**Task instructions**
Set down only the lines running from the one with "Write part 2" to the one with "of the left door pillar')", both lines included, exactly as they stand, please.

**Entries provided**
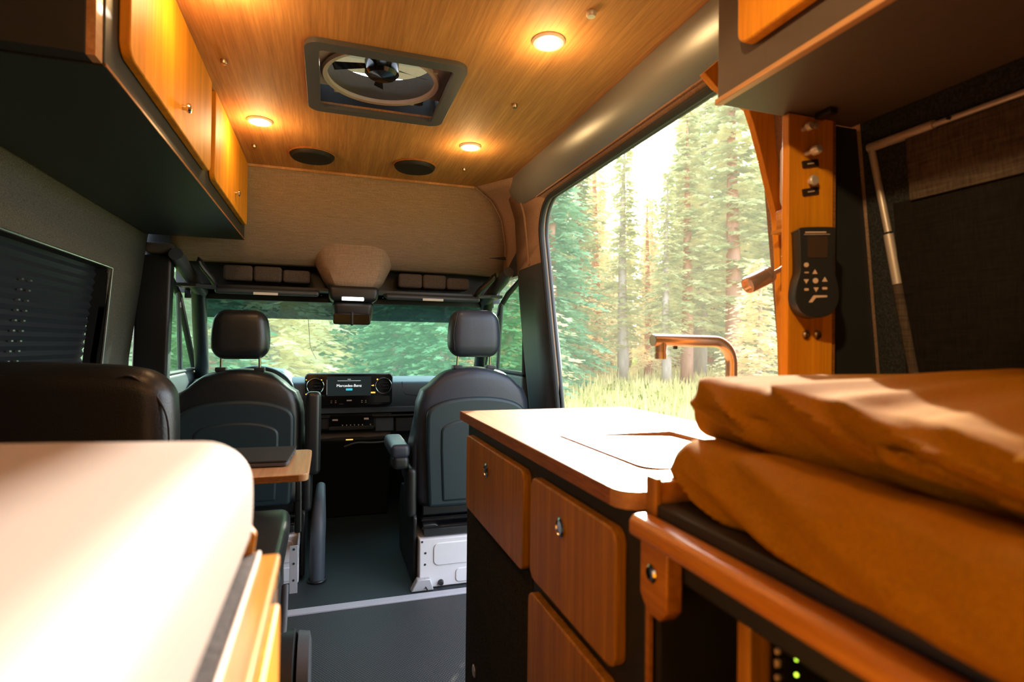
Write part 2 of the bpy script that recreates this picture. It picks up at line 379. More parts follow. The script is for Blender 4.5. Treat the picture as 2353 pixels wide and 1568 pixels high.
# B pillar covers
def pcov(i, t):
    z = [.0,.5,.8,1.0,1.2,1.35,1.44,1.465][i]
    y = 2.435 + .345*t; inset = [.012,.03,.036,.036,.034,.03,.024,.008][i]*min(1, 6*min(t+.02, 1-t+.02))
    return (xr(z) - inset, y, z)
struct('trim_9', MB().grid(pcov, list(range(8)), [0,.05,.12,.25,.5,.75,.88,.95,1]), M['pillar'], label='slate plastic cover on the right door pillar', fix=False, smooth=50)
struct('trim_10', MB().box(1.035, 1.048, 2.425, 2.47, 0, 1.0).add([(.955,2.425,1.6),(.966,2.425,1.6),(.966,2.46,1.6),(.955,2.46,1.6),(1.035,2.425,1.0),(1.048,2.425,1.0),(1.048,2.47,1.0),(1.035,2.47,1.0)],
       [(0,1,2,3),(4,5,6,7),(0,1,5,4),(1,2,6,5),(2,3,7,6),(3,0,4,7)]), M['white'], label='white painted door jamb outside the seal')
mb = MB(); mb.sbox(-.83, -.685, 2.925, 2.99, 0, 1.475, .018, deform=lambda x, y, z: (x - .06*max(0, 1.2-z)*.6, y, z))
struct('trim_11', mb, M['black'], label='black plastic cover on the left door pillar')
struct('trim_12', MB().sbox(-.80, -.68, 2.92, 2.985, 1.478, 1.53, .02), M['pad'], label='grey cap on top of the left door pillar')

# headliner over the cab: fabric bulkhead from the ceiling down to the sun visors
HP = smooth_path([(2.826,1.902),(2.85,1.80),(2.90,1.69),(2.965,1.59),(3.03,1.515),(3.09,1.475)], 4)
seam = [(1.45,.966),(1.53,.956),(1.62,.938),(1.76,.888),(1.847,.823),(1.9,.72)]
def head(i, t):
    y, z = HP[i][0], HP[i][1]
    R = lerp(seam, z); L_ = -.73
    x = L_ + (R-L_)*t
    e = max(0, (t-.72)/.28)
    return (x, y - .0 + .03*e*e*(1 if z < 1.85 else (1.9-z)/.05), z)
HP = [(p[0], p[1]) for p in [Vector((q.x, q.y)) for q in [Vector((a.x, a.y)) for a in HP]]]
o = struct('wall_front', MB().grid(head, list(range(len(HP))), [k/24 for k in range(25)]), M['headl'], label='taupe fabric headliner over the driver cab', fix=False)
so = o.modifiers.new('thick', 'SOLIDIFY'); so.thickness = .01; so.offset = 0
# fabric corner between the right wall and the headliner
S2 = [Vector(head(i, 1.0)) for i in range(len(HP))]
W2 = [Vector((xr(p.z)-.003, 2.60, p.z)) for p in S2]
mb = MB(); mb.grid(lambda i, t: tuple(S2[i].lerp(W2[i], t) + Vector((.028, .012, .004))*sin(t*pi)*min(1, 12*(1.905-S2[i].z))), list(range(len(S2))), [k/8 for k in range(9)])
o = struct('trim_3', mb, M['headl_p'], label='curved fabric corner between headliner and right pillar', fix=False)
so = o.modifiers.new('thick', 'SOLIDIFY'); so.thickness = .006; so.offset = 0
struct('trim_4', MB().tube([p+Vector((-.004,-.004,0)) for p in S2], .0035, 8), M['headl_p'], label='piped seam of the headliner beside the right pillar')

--

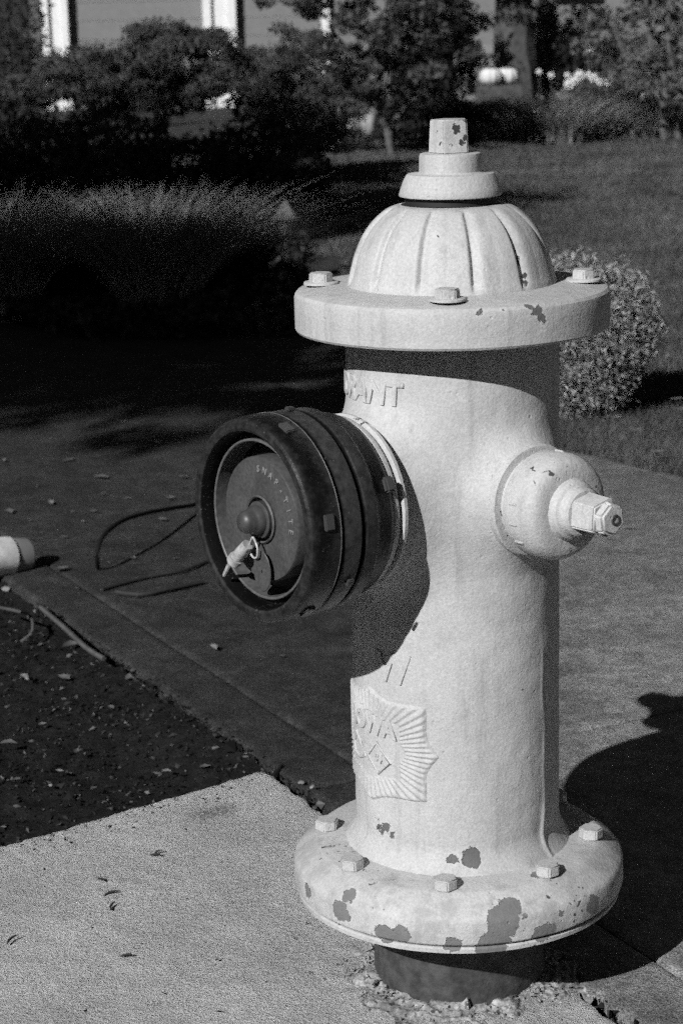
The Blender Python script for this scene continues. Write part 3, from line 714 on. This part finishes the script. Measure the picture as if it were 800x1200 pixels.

**The output**
Write part 2 of the bpy script that recreates this picture. It picks up at line 379. More parts follow. The script is for Blender 4.5. Treat the picture as 2353 pixels wide and 1568 pixels high.
# B pillar covers
def pcov(i, t):
    z = [.0,.5,.8,1.0,1.2,1.35,1.44,1.465][i]
    y = 2.435 + .345*t; inset = [.012,.03,.036,.036,.034,.03,.024,.008][i]*min(1, 6*min(t+.02, 1-t+.02))
    return (xr(z) - inset, y, z)
struct('trim_9', MB().grid(pcov, list(range(8)), [0,.05,.12,.25,.5,.75,.88,.95,1]), M['pillar'], label='slate plastic cover on the right door pillar', fix=False, smooth=50)
struct('trim_10', MB().box(1.035, 1.048, 2.425, 2.47, 0, 1.0).add([(.955,2.425,1.6),(.966,2.425,1.6),(.966,2.46,1.6),(.955,2.46,1.6),(1.035,2.425,1.0),(1.048,2.425,1.0),(1.048,2.47,1.0),(1.035,2.47,1.0)],
       [(0,1,2,3),(4,5,6,7),(0,1,5,4),(1,2,6,5),(2,3,7,6),(3,0,4,7)]), M['white'], label='white painted door jamb outside the seal')
mb = MB(); mb.sbox(-.83, -.685, 2.925, 2.99, 0, 1.475, .018, deform=lambda x, y, z: (x - .06*max(0, 1.2-z)*.6, y, z))
struct('trim_11', mb, M['black'], label='black plastic cover on the left door pillar')
struct('trim_12', MB().sbox(-.80, -.68, 2.92, 2.985, 1.478, 1.53, .02), M['pad'], label='grey cap on top of the left door pillar')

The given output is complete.